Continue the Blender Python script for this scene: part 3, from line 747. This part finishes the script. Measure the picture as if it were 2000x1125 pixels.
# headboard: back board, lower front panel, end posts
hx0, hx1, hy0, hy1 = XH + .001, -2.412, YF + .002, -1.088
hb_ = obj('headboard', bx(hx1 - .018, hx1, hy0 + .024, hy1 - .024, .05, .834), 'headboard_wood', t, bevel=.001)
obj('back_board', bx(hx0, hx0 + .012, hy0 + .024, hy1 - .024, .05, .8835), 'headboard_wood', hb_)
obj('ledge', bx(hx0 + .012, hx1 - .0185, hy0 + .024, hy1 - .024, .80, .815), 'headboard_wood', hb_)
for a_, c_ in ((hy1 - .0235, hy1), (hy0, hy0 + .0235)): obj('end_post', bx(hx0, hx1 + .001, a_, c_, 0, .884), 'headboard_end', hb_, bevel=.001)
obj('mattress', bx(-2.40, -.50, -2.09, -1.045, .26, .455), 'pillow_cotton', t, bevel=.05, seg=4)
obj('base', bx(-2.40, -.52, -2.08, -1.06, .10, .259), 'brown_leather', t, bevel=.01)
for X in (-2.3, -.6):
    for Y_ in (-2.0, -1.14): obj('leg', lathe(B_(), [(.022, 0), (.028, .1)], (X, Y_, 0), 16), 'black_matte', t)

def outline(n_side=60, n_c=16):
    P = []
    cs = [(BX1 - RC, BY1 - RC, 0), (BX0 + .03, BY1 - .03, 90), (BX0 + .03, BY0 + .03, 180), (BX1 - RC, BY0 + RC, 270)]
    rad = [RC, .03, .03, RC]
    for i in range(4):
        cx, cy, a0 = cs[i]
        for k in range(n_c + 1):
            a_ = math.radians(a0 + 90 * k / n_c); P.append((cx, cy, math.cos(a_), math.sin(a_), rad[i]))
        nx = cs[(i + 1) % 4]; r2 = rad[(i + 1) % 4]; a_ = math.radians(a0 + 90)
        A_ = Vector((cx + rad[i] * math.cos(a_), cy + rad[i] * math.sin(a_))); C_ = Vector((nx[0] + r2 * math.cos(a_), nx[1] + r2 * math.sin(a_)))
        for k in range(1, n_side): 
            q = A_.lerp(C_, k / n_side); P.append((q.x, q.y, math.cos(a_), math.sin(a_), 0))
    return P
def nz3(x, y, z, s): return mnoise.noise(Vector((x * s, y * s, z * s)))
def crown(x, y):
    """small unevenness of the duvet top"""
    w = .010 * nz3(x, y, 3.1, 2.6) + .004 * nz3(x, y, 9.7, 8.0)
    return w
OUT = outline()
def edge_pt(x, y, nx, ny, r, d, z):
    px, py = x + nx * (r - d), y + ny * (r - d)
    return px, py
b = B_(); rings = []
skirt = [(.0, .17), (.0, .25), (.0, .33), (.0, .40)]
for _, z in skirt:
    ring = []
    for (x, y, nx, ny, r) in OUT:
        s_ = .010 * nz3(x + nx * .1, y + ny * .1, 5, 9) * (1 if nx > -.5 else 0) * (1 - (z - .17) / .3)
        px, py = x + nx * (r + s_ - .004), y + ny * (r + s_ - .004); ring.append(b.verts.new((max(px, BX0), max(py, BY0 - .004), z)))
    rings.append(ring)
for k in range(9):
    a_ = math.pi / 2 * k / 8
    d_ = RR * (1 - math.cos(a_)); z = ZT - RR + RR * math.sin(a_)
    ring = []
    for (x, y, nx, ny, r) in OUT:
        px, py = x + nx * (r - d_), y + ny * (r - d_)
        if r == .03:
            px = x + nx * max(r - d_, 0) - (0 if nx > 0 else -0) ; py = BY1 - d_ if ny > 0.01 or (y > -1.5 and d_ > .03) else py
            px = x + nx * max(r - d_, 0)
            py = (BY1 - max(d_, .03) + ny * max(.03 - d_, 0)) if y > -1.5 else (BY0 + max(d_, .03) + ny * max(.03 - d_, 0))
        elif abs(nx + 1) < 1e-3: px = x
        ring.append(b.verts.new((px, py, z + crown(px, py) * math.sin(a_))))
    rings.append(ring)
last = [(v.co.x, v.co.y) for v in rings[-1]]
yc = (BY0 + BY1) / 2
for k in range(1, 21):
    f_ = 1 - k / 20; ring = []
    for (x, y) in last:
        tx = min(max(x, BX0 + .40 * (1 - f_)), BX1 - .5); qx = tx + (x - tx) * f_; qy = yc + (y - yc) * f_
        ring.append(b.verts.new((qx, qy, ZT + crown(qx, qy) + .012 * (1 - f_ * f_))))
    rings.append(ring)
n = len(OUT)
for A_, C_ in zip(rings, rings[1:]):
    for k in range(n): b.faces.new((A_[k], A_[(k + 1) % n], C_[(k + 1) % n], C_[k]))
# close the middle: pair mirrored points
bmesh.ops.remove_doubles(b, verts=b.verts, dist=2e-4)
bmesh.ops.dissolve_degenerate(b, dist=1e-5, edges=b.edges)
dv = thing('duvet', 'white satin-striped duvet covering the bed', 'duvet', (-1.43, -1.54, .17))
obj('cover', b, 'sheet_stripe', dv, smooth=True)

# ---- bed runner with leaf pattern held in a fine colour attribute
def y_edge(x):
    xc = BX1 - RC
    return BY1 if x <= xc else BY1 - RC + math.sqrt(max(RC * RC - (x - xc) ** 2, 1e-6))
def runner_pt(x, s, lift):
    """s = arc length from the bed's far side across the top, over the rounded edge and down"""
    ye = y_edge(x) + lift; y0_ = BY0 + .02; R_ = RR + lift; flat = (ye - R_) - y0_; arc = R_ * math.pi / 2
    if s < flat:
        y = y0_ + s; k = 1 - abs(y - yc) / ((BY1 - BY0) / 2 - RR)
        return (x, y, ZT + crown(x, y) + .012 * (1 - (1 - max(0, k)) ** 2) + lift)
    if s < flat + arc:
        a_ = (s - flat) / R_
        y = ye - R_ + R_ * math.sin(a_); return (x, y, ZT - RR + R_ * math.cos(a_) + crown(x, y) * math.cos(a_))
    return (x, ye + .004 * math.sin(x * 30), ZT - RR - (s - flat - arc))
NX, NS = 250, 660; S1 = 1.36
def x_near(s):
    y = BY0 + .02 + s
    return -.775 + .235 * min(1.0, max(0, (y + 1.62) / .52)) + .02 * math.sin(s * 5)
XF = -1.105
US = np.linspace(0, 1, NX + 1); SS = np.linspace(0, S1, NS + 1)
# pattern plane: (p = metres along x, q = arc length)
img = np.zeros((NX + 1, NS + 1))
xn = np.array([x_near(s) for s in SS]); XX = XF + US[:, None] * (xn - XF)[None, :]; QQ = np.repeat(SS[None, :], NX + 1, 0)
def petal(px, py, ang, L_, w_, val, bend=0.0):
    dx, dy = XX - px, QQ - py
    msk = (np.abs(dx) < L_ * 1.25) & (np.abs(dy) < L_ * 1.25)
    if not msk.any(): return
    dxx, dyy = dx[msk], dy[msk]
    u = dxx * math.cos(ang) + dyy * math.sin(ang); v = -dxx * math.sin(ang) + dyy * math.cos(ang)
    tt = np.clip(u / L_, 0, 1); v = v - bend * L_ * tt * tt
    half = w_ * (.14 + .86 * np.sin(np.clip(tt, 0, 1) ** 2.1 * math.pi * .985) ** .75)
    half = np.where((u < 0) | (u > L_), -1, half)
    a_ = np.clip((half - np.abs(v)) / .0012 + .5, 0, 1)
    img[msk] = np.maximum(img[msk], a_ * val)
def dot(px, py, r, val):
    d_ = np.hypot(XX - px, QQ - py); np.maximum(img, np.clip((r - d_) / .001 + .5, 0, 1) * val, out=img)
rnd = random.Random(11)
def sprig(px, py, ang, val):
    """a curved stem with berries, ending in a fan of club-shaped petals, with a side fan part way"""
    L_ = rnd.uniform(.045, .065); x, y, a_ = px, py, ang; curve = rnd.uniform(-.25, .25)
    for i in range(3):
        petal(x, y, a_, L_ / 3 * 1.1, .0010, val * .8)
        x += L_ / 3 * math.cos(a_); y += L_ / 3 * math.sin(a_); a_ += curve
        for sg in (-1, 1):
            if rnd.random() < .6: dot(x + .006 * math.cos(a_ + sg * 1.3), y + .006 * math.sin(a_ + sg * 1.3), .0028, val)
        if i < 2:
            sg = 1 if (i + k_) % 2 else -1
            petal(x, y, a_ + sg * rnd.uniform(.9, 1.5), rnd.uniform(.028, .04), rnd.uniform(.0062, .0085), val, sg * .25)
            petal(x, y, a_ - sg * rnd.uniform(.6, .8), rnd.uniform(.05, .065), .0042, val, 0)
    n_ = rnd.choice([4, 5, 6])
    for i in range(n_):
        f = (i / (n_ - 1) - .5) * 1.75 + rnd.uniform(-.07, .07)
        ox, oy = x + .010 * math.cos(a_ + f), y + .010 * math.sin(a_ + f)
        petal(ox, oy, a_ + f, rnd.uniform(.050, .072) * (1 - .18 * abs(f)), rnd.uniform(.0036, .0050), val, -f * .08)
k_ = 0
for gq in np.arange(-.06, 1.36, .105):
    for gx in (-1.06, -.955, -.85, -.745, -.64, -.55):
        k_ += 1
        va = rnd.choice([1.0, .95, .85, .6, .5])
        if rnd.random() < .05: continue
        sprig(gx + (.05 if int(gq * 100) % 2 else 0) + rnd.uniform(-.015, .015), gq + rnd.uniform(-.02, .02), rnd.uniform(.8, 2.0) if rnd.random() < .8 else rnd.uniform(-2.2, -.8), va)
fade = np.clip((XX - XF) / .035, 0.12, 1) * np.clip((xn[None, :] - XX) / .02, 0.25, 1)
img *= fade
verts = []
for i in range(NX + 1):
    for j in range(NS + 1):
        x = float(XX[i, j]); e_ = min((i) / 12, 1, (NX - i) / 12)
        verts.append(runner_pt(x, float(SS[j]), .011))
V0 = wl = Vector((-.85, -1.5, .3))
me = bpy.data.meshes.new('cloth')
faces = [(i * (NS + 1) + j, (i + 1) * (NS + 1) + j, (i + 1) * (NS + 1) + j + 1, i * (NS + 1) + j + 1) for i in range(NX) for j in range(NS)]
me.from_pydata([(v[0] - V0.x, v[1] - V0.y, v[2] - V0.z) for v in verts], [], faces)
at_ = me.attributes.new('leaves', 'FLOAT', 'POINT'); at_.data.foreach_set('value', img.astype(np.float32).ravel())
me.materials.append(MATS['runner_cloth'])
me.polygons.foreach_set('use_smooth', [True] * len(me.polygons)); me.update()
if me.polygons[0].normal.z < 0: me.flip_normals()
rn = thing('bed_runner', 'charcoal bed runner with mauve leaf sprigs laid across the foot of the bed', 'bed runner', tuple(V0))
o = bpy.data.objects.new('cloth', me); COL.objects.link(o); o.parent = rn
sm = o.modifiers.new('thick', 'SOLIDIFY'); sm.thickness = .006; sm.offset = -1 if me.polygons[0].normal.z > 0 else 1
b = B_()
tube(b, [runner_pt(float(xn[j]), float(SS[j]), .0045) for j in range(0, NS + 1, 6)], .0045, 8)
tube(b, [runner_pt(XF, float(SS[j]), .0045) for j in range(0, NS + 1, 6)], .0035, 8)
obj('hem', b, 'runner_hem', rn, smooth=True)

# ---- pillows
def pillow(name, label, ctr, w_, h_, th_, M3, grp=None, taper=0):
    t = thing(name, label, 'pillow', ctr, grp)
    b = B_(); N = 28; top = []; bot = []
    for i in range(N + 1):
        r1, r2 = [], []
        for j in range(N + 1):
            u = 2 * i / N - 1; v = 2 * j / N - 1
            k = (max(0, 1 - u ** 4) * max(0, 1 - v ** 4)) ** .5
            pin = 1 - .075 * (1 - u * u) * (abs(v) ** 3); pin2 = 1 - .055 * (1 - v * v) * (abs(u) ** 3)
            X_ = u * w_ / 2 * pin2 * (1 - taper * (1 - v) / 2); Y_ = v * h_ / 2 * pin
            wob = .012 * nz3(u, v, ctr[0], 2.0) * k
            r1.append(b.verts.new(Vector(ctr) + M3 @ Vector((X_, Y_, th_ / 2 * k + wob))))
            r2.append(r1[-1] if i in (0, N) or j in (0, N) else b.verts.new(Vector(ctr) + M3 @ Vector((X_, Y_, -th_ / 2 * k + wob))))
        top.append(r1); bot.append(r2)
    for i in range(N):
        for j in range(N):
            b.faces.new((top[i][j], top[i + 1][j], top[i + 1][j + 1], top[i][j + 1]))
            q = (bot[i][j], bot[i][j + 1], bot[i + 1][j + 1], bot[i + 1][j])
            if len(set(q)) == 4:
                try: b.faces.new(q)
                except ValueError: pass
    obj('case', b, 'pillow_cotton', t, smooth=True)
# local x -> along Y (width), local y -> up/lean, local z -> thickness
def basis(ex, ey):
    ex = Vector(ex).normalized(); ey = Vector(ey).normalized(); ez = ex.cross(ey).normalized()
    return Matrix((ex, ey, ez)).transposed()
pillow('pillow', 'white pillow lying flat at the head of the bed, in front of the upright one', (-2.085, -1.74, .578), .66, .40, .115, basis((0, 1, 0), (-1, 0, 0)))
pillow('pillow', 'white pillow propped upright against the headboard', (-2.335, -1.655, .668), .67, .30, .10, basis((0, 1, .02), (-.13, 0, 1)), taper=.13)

--- --- ---

* [Goal] Select every line above that contains the word "part", and copy it.

* [Answer below]
Continue the Blender Python script for this scene: part 3, from line 747. This part finishes the script. Measure the picture as if it were 2000x1125 pixels.
    """a curved stem with berries, ending in a fan of club-shaped petals, with a side fan part way"""